DATA -

§ §

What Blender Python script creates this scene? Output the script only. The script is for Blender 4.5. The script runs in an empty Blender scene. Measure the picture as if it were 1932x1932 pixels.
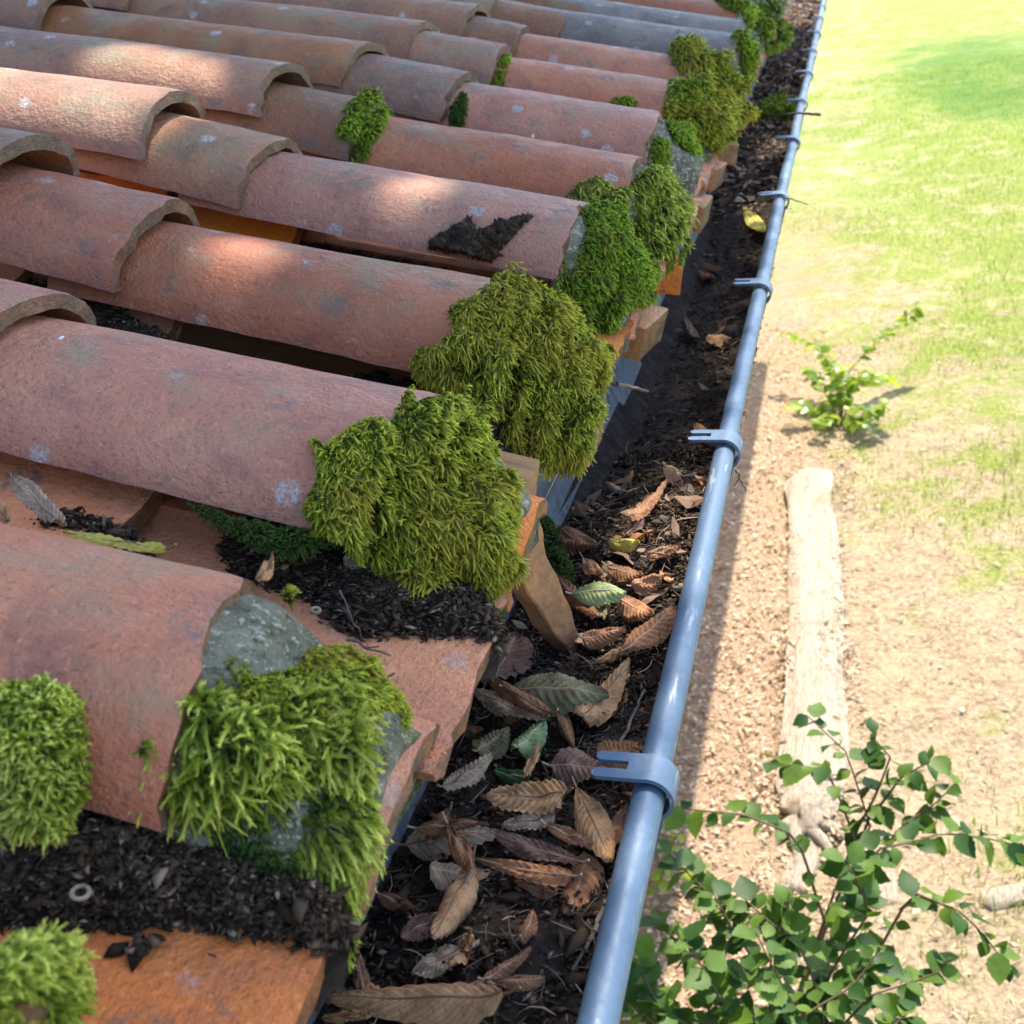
import bpy, math, random
import numpy as np
from mathutils import Matrix, Vector, noise as mnoise
random.seed(7)
rng = np.random.default_rng(11)
scene = bpy.context.scene
col = scene.collection

# ------------------------------------------------------------------ camera, sky, sun, exposure
FPX = 2245.0                                   # focal length in units of a 1932 px wide frame
R = np.array([[0.9549, 0.2437, -0.1697], [0.0420, 0.4547, 0.8896], [-0.2940, 0.8566, -0.4239]])
C = np.array([0.1359, -0.5504, 0.4592])
cam_data = bpy.data.cameras.new("camera")
cam = bpy.data.objects.new("camera", cam_data)
col.objects.link(cam)
cam.matrix_world = Matrix(((R[0][0], R[1][0], -R[2][0], C[0]), (R[0][1], R[1][1], -R[2][1], C[1]),
                           (R[0][2], R[1][2], -R[2][2], C[2]), (0, 0, 0, 1)))
cam_data.sensor_width = 36
cam_data.lens = 36 * FPX / 1932
cam_data.clip_start = 0.02
cam_data.clip_end = 500
cam_data.dof.use_dof = True
cam_data.dof.focus_distance = 0.88
cam_data.dof.aperture_fstop = 17
scene.camera = cam

SUN_EL, SUN_AZ = math.radians(62), math.radians(25.7)      # azimuth measured from +Y towards +X
SUN = np.array([math.cos(SUN_EL) * math.sin(SUN_AZ), math.cos(SUN_EL) * math.cos(SUN_AZ), math.sin(SUN_EL)])
world = bpy.data.worlds.new("World")
scene.world = world
world.use_nodes = True
wn = world.node_tree
sky = wn.nodes.new("ShaderNodeTexSky")
sky.sky_type = 'NISHITA'
sky.sun_disc = False
sky.sun_elevation = SUN_EL
sky.sun_rotation = SUN_AZ
wn.links.new(sky.outputs[0], wn.nodes["Background"].inputs[0])
wn.nodes["Background"].inputs[1].default_value = 0.15
sun_data = bpy.data.lights.new("sun", 'SUN')
sun_data.energy = 3.2
sun_data.angle = math.radians(0.53)
sun_data.color = (1.0, 0.89, 0.72)
sun = bpy.data.objects.new("sun", sun_data)
col.objects.link(sun)
sun.rotation_euler = Vector(SUN).to_track_quat('Z', 'Y').to_euler()
scene.view_settings.view_transform = 'Standard'
scene.view_settings.look = 'None'
scene.view_settings.gamma = 1
scene.view_settings.use_curve_mapping = False
scene.view_settings.exposure = 1.93
scene.render.engine = 'CYCLES'
scene.cycles.max_bounces = 6
scene.cycles.transparent_max_bounces = 6

# ------------------------------------------------------------------ geometry frame
TH = math.radians(17)
S = np.array([math.cos(TH), 0, -math.sin(TH)])          # down the roof
N = np.array([math.sin(TH), 0, math.cos(TH)])
YV = np.array([0, 1.0, 0])
E0 = np.array([-0.124, 0, 0.213])                        # eave crest line of the cover tiles
ROOF = Matrix(((S[0], 0, N[0], E0[0]), (S[1], 1, N[1], 0), (S[2], 0, N[2], E0[2]), (0, 0, 0, 1)))
PIT, Y0 = 0.254, -0.150
GROUND = -2.6
EAVE_N = {-1: -.008, 0: -.008, 1: -.007, 2: -.010, 3: .002, 4: .001, 5: .009, 6: .013, 7: .017, 8: .036, 9: .037}
EAVE_S = {0: -.022, 1: -.014, 2: .009, 3: -.006, 4: .010, 5: -.003, 6: -.003, 7: -.007, 8: .037, 9: .039}
EAVE_Y = {}
STEP1 = {1: (-.286, .008), 2: (-.325, .007), 3: (-.334, .012), 4: (-.319, .011), 5: (-.277, .019), 6: (-.286, .025), 7: (-.314, .026), 8: (-.284, .030)}
STEP2 = {2: (-.451, .041), 3: (-.447, .042), 4: (-.433, .041), 5: (-.420, .038), 6: (-.419, .042), 7: (-.402, .048)}
TA, TH_ = .088, .058                                     # half width and rise of a cover tile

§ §

AIM OF THE TASK - Write out each line of the listing above, exactly, from its first line to the line holding "col = scene.collection", inclusive. Skip the pictures.

ANSWER -
What Blender Python script creates this scene? Output the script only. The script is for Blender 4.5. The script runs in an empty Blender scene. Measure the picture as if it were 1932x1932 pixels.
import bpy, math, random
import numpy as np
from mathutils import Matrix, Vector, noise as mnoise
random.seed(7)
rng = np.random.default_rng(11)
scene = bpy.context.scene
col = scene.collection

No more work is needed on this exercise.